Friday, October 8, 2010

Although Of Course You End Up Becoming Yourself by David Lipsky

I took this book with me everywhere. It started in Denver, late night and cross legged on my front porch. Together we found our way to a park bench, where the love affair rose to the next level. Then we travelled through Nebraska and Iowa, ending up in Galesburg, Illinois. It was here that I truly began to take my time, knowing that as soon as it ended, I would want to travel back to the beginning. As lame as it may sound to any other, I've taken this book with me everywhere since.

David Foster Wallace. How you've captured me. This book is simply a transcript of an elongated interview that DFW did with David Lipsky for a Rolling Stone article in 1996. After Wallace's death in 2008, Lipsky released this book.

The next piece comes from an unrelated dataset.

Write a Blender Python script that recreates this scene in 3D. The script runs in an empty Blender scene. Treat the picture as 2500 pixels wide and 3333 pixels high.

I'm forever grateful. (How obnoxious do I sound?)

It's one thing to have a conversation with a friend or fellow reader about popular culture, about the profound effects that "art" has on us all, but another to be allowed the pleasure of the voyeuristic experience of eavesdropping on 2 separate great minds having those same discussions. Multiple times throughout this book, I found myself feeling validated. When a genius like Wallace expresses a view that you've long held, he does it better. He encapsulates it with a sagacious conclusiveness.

Much like a fawning schoolgirl, I drank this in all the more so as I remember the stuff they're talking about. These interviews took place when I was a 20 year-old flailing college student, so whether pontificating on the merits of Updike or regaling Alanis Morissette for her accessibility, I'm smitten. Then and now.